Copy the lines that follow, keeping every character the same.

## Start Data excerpt

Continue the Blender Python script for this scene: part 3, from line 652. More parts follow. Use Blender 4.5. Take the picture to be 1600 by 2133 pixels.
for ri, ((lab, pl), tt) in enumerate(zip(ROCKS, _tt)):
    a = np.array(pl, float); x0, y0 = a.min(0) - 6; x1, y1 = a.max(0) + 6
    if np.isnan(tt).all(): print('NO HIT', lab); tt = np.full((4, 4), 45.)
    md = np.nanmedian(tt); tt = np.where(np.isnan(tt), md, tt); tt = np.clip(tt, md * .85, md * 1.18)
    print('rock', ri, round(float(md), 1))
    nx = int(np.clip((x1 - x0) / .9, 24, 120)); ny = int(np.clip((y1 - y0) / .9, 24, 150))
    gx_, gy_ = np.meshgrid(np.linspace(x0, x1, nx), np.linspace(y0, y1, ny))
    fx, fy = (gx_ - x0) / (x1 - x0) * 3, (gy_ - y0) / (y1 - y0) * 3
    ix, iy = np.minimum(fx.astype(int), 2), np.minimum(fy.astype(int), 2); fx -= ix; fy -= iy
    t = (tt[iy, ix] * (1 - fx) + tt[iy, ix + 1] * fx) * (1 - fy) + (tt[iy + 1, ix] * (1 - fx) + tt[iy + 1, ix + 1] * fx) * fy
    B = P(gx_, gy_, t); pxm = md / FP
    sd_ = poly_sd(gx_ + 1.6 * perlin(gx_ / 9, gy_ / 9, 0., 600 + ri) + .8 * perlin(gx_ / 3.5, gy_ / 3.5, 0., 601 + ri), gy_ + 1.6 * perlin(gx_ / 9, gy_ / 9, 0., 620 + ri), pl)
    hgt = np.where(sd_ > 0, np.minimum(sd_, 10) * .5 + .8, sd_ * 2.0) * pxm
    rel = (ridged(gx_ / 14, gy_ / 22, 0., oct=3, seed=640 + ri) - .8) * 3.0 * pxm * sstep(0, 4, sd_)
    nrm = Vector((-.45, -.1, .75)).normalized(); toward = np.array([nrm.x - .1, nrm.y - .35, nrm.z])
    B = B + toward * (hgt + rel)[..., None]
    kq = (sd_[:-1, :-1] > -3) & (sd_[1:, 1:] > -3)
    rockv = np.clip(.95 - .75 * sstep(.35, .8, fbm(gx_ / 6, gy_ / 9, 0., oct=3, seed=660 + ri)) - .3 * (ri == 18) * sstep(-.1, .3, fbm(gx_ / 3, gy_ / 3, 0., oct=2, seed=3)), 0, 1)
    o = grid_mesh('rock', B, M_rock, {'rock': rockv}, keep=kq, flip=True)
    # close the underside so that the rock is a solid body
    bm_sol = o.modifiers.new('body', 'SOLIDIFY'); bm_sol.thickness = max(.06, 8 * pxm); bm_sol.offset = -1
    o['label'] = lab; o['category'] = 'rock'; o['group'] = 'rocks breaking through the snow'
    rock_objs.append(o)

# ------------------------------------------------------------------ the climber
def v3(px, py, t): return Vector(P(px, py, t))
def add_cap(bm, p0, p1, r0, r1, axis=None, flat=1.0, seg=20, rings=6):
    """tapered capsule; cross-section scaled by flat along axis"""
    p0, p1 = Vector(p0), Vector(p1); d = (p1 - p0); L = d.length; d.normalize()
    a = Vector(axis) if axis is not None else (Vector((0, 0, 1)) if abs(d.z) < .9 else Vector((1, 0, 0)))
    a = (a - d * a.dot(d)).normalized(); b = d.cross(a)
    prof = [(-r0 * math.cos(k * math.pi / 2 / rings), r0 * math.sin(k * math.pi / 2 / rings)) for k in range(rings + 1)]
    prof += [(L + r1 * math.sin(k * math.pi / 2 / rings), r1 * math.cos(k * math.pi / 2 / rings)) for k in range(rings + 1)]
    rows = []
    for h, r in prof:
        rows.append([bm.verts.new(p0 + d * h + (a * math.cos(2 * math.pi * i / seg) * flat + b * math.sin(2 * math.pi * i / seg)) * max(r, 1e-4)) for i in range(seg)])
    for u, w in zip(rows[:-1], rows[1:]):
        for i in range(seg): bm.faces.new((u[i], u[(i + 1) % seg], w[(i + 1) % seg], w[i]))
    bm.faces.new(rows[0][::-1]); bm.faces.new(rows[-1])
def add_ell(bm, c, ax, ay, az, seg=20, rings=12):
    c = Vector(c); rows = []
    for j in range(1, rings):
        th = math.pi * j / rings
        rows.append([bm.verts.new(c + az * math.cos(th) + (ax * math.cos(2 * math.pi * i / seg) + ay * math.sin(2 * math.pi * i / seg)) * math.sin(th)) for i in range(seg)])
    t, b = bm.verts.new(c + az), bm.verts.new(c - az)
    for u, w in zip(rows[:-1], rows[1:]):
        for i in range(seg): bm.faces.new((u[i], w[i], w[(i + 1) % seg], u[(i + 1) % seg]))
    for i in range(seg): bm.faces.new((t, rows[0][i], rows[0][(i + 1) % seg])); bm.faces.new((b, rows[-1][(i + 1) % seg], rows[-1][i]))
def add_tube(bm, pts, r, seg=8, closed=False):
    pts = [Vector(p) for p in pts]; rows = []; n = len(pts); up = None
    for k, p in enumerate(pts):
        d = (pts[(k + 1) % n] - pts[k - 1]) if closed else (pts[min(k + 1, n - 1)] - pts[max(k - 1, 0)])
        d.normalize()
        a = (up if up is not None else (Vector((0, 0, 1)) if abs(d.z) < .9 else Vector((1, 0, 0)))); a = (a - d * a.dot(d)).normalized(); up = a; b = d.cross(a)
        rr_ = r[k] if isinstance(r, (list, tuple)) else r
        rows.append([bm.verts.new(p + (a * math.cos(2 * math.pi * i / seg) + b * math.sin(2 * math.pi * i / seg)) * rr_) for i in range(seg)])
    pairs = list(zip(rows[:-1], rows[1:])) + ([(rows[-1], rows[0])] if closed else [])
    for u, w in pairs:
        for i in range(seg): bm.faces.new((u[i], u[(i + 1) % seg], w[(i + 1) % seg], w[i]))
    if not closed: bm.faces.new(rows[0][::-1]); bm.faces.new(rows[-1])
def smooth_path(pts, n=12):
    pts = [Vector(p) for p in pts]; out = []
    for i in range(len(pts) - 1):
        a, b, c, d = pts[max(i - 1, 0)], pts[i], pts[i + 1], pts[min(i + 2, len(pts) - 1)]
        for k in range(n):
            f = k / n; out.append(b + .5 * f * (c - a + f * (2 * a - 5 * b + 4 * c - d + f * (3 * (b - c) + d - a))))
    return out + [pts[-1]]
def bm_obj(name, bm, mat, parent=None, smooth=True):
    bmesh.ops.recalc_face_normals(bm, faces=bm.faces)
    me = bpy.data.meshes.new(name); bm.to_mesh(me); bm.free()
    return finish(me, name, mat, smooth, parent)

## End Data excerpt

• Result below:
Continue the Blender Python script for this scene: part 3, from line 652. More parts follow. Use Blender 4.5. Take the picture to be 1600 by 2133 pixels.
for ri, ((lab, pl), tt) in enumerate(zip(ROCKS, _tt)):
    a = np.array(pl, float); x0, y0 = a.min(0) - 6; x1, y1 = a.max(0) + 6
    if np.isnan(tt).all(): print('NO HIT', lab); tt = np.full((4, 4), 45.)
    md = np.nanmedian(tt); tt = np.where(np.isnan(tt), md, tt); tt = np.clip(tt, md * .85, md * 1.18)
    print('rock', ri, round(float(md), 1))
    nx = int(np.clip((x1 - x0) / .9, 24, 120)); ny = int(np.clip((y1 - y0) / .9, 24, 150))
    gx_, gy_ = np.meshgrid(np.linspace(x0, x1, nx), np.linspace(y0, y1, ny))
    fx, fy = (gx_ - x0) / (x1 - x0) * 3, (gy_ - y0) / (y1 - y0) * 3
    ix, iy = np.minimum(fx.astype(int), 2), np.minimum(fy.astype(int), 2); fx -= ix; fy -= iy
    t = (tt[iy, ix] * (1 - fx) + tt[iy, ix + 1] * fx) * (1 - fy) + (tt[iy + 1, ix] * (1 - fx) + tt[iy + 1, ix + 1] * fx) * fy
    B = P(gx_, gy_, t); pxm = md / FP
    sd_ = poly_sd(gx_ + 1.6 * perlin(gx_ / 9, gy_ / 9, 0., 600 + ri) + .8 * perlin(gx_ / 3.5, gy_ / 3.5, 0., 601 + ri), gy_ + 1.6 * perlin(gx_ / 9, gy_ / 9, 0., 620 + ri), pl)
    hgt = np.where(sd_ > 0, np.minimum(sd_, 10) * .5 + .8, sd_ * 2.0) * pxm
    rel = (ridged(gx_ / 14, gy_ / 22, 0., oct=3, seed=640 + ri) - .8) * 3.0 * pxm * sstep(0, 4, sd_)
    nrm = Vector((-.45, -.1, .75)).normalized(); toward = np.array([nrm.x - .1, nrm.y - .35, nrm.z])
    B = B + toward * (hgt + rel)[..., None]
    kq = (sd_[:-1, :-1] > -3) & (sd_[1:, 1:] > -3)
    rockv = np.clip(.95 - .75 * sstep(.35, .8, fbm(gx_ / 6, gy_ / 9, 0., oct=3, seed=660 + ri)) - .3 * (ri == 18) * sstep(-.1, .3, fbm(gx_ / 3, gy_ / 3, 0., oct=2, seed=3)), 0, 1)
    o = grid_mesh('rock', B, M_rock, {'rock': rockv}, keep=kq, flip=True)
    # close the underside so that the rock is a solid body
    bm_sol = o.modifiers.new('body', 'SOLIDIFY'); bm_sol.thickness = max(.06, 8 * pxm); bm_sol.offset = -1
    o['label'] = lab; o['category'] = 'rock'; o['group'] = 'rocks breaking through the snow'
    rock_objs.append(o)

# ------------------------------------------------------------------ the climber
def v3(px, py, t): return Vector(P(px, py, t))
def add_cap(bm, p0, p1, r0, r1, axis=None, flat=1.0, seg=20, rings=6):
    """tapered capsule; cross-section scaled by flat along axis"""
    p0, p1 = Vector(p0), Vector(p1); d = (p1 - p0); L = d.length; d.normalize()
    a = Vector(axis) if axis is not None else (Vector((0, 0, 1)) if abs(d.z) < .9 else Vector((1, 0, 0)))
    a = (a - d * a.dot(d)).normalized(); b = d.cross(a)
    prof = [(-r0 * math.cos(k * math.pi / 2 / rings), r0 * math.sin(k * math.pi / 2 / rings)) for k in range(rings + 1)]
    prof += [(L + r1 * math.sin(k * math.pi / 2 / rings), r1 * math.cos(k * math.pi / 2 / rings)) for k in range(rings + 1)]
    rows = []
    for h, r in prof:
        rows.append([bm.verts.new(p0 + d * h + (a * math.cos(2 * math.pi * i / seg) * flat + b * math.sin(2 * math.pi * i / seg)) * max(r, 1e-4)) for i in range(seg)])
    for u, w in zip(rows[:-1], rows[1:]):
        for i in range(seg): bm.faces.new((u[i], u[(i + 1) % seg], w[(i + 1) % seg], w[i]))
    bm.faces.new(rows[0][::-1]); bm.faces.new(rows[-1])
def add_ell(bm, c, ax, ay, az, seg=20, rings=12):
    c = Vector(c); rows = []
    for j in range(1, rings):
        th = math.pi * j / rings
        rows.append([bm.verts.new(c + az * math.cos(th) + (ax * math.cos(2 * math.pi * i / seg) + ay * math.sin(2 * math.pi * i / seg)) * math.sin(th)) for i in range(seg)])
    t, b = bm.verts.new(c + az), bm.verts.new(c - az)
    for u, w in zip(rows[:-1], rows[1:]):
        for i in range(seg): bm.faces.new((u[i], w[i], w[(i + 1) % seg], u[(i + 1) % seg]))
    for i in range(seg): bm.faces.new((t, rows[0][i], rows[0][(i + 1) % seg])); bm.faces.new((b, rows[-1][(i + 1) % seg], rows[-1][i]))
def add_tube(bm, pts, r, seg=8, closed=False):
    pts = [Vector(p) for p in pts]; rows = []; n = len(pts); up = None
    for k, p in enumerate(pts):
        d = (pts[(k + 1) % n] - pts[k - 1]) if closed else (pts[min(k + 1, n - 1)] - pts[max(k - 1, 0)])
        d.normalize()
        a = (up if up is not None else (Vector((0, 0, 1)) if abs(d.z) < .9 else Vector((1, 0, 0)))); a = (a - d * a.dot(d)).normalized(); up = a; b = d.cross(a)
        rr_ = r[k] if isinstance(r, (list, tuple)) else r
        rows.append([bm.verts.new(p + (a * math.cos(2 * math.pi * i / seg) + b * math.sin(2 * math.pi * i / seg)) * rr_) for i in range(seg)])
    pairs = list(zip(rows[:-1], rows[1:])) + ([(rows[-1], rows[0])] if closed else [])
    for u, w in pairs:
        for i in range(seg): bm.faces.new((u[i], u[(i + 1) % seg], w[(i + 1) % seg], w[i]))
    if not closed: bm.faces.new(rows[0][::-1]); bm.faces.new(rows[-1])
def smooth_path(pts, n=12):
    pts = [Vector(p) for p in pts]; out = []
    for i in range(len(pts) - 1):
        a, b, c, d = pts[max(i - 1, 0)], pts[i], pts[i + 1], pts[min(i + 2, len(pts) - 1)]
        for k in range(n):
            f = k / n; out.append(b + .5 * f * (c - a + f * (2 * a - 5 * b + 4 * c - d + f * (3 * (b - c) + d - a))))
    return out + [pts[-1]]
def bm_obj(name, bm, mat, parent=None, smooth=True):
    bmesh.ops.recalc_face_normals(bm, faces=bm.faces)
    me = bpy.data.meshes.new(name); bm.to_mesh(me); bm.free()
    return finish(me, name, mat, smooth, parent)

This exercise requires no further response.